A number of government and industry players have built capabilities based on Artificial Intelligence (AI) and Machine Learning (ML) to fight cyber threats on an urgent basis. These tools rely on large volumes of digital transaction data to detect and prevent fraudulent transactions. The algorithms are used to track and analyze large transactions, detect suspicious activity in user accounts, and send alerts. In order to identify good users versus bad actors, behaviour analytics and passive biometrics are crucial, such as holding the phone in a particular way, typing speed, device characteristics, etc. The use of AI & ML helps identify potential threats and new variants of malware by analyzing data from millions of cyber incidents.
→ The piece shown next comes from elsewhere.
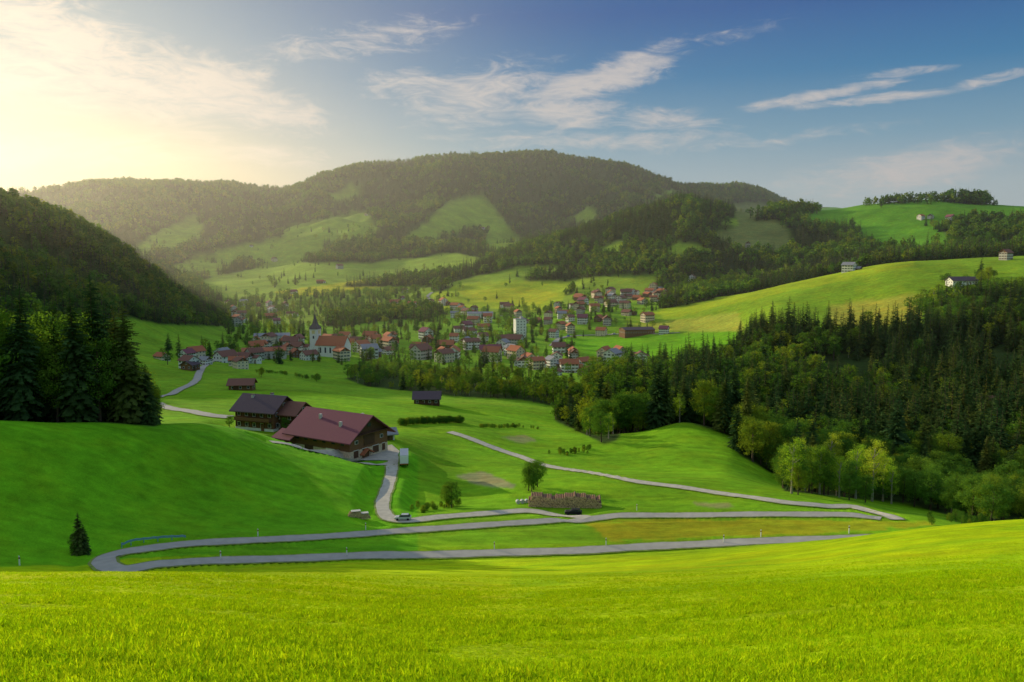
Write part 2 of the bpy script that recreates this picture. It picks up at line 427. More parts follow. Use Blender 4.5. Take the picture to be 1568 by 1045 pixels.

Tech can be the ally to tackle emerging cyber crises

Digital Twins, the Metaverse, and other advanced technologies pose new security challenges to organizations and individuals. When avatars impersonate other people and trick users into giving away personal information, this new digital interface poses unforeseen security risks. There can be unanticipated risks from ‘deep fakes’ which can cause viewers to question whether someone or something they see is real or fake. Besides, there can be holographic-type phishing attacks and fraud scams as the Metaverse develops. To validate the legitimacy of identities and controls, AI solutions will be needed. The naked eye or human intuition isn’t enough to tackle complex security problems.


New cyber security threats can also emanate from open source code and tools which are now gaining traction among businesses of all stripes. To stave off risks, improved validation methods are needed to verify that contributors in the open-source community are really who they say they are. As open-source platforms and tools become more popular, blockchain ledgers can validate contributor integrity and help increase public trust.

Winning the war on cyber threat- difficult but doable 

Due to the rapidly changing security landscape, organizations must now adopt a proactive and advanced cyber security posture in response to the changing security landscape. To achieve this, organizations must adopt capabilities that focus on risks that matter and integrate customers into a resilience management framework that emphasizes next-generation technologies and processes. Cyber talent shortages and evolving sophistication of cyber-attacks make achieving an advanced security posture a difficult task, but it is achievable when partnerships are properly leveraged.